On commence le menu à proprement parler avec une série d’entrées, toutes autour de la mer et des produits de saison. La première assiette réunit l’araignée de mer, produit que l’on trouve en abondance dans ce coin de la Bretagne, et du céleri, le tout sur un fond de lait ribot au curry. Un mélange astucieux, où la salinité du crustacé répond à la rondeur de cette sauce au curry et des feuilles de coriandre relèvent le tout : c’est simple, mais très bon. On poursuit avec une carotte nouvelle confite, mais encore craquante, surmontée de lamelles de saumon fumé par le restaurant. Ajoutez à cela une réduction de jus de carottes et vous obtenez un plat gourmand et frais, une assiette parfaitement maîtrisée. Cette bonne lancée ne s’interrompt avec les langoustines, encore légèrement nacrées comme il se doit, accompagnées d’oignons frais au gingembre. Les langoustines sont élégantes seules et elles se suffisent souvent à elle-même, si bien qu’il est difficile de les accompagner sans les dénaturer. Mission réussie ici, avec un bouillon suffisamment léger pour ne pas être de trop, mais présent malgré tout en bouche. La visite de la mer se poursuit avec le premier plat, du lieu jaune de ligne à peine cuit et simplement grillé, parfaitement associé à des asperges vertes encore bien craquantes et une purée d’oignons de Roscoff. C’est une assiette printanière vraiment réussie, notamment grâce à une succulente sauce aux coquillages, mais surtout parce que les produits sont frais et bien cuisinés. On laisse la mer s’éloigner, mais certainement pas la Bretagne, avec le deuxième plat, composé d’un filet d’agneau de Pluguffan, juste à côté de Quimper, rôti au thym. La viande est tendre et son goût, parfois très marqué, est ici assez subtil et le jus de viande qui l’accompagne apporte une bonne rondeur.
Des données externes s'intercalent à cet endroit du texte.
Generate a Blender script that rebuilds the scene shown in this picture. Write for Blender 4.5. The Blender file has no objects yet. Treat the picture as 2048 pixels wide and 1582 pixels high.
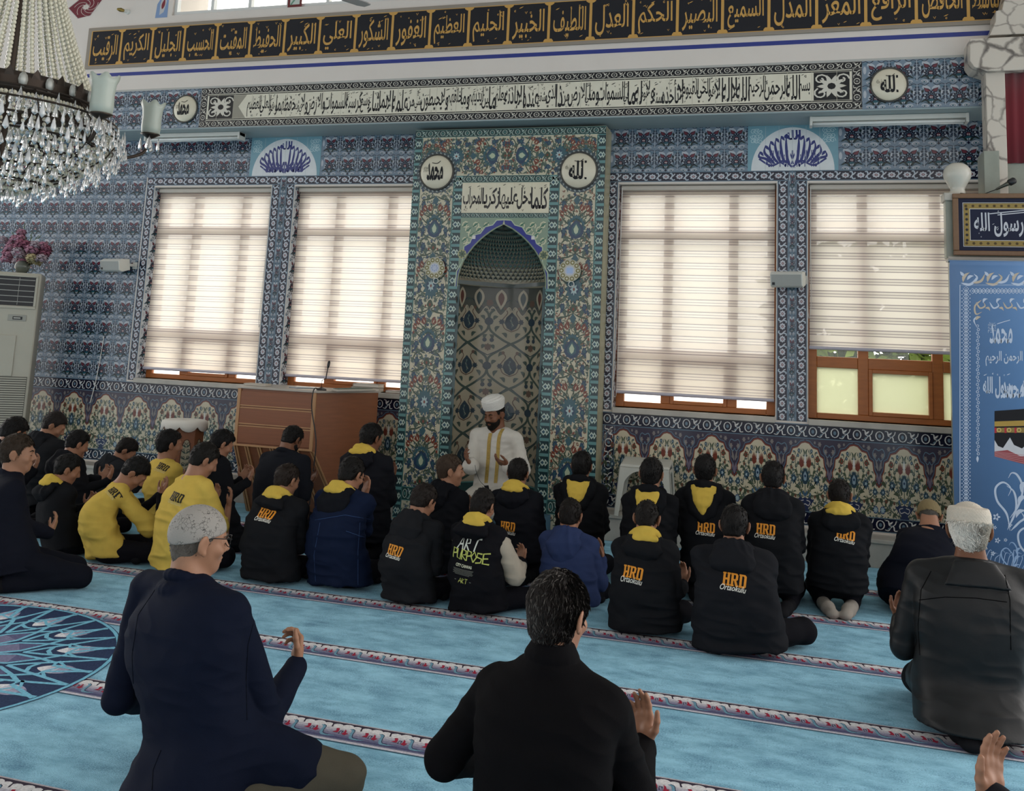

L’originalité de ce deuxième plat, ce sont les petits morceaux de citron confit disposés sur chaque tranche d’agneau. Ils constituent une surprise inattendue à la dégustation et évitent à ce plat de tomber dans la lourdeur excessive. À ce stade du repas, c’est une intention délicate de la part du chef et c’est en outre l’occasion de démarquer l’assiette d’une simple viande servie avec son jus. Avant de passer aux desserts, le fromage parvient encore à surprendre. Du chèvre frais du Menez Hom, à quelques kilomètres au nord de là, a été cuisiné avec quelques condiments, notamment des oignons crus qui viennent lui apporter un peu de pep’s. Mais la star, c’est cette étonnante vinaigrette à l’encre de seiche, une manière originale de tracer un lien entre la terre et la mer, et surtout de proposer une assiette de fromage audacieuse et très bonne. Le premier dessert travaille la fraise, passage obligé alors que celles de Plougastel sont à leur meilleur niveau en cette saison. Quelques fraises donc, un peu de rhubarbe, des morceaux de meringues pour la gourmandise et surtout un sorbet « parfum de printemps » exceptionnel. Il est fait à base de basilic, d’estragon et de coriandre, mais le goût est encore plus étonnant que cela, il y a du sucre et une pointe de sel également… c’était vraiment excellent et indéniablement la star de ce dessert. La suite n’est pas mal non plus, avec un financer au chocolat très bon en soi, mais qui prend son envol avec la crème d’avocat — chocolat et avocat, deux produits que l’on n’associe pas assez souvent — et du persil givré. Ce dernier apporte une note de fraîcheur salutaire, et permet de terminer le repas sans lourdeur et avec un chocolat très fin. De quoi laisser de la place pour les traditionnelles mignardises, et tout particulièrement cette délicieuse association entre un pavé breton et de la crème brûlée… on en reprendrait bien !

Pour 65 € par personne, ce menu est complet, original et délicieux. L’Ambroisie propose une cuisine moderne qui n’oublie pas pour autant la tradition et l’équilibre des deux est idéale du début à la fin du repas. Le chef choisit quasiment exclusivement des produits locaux et uniquement de saison, ce qui explique l’abondance d’assiettes de la mer, mais la terre n’est pas oubliée pour autant et l’association des deux est un fil rouge dans la dégustation. Difficile de ne pas être emballé par cette adresse et ses tarifs très raisonnables compte tenu de la qualité et l’originalité de ce qui est proposé.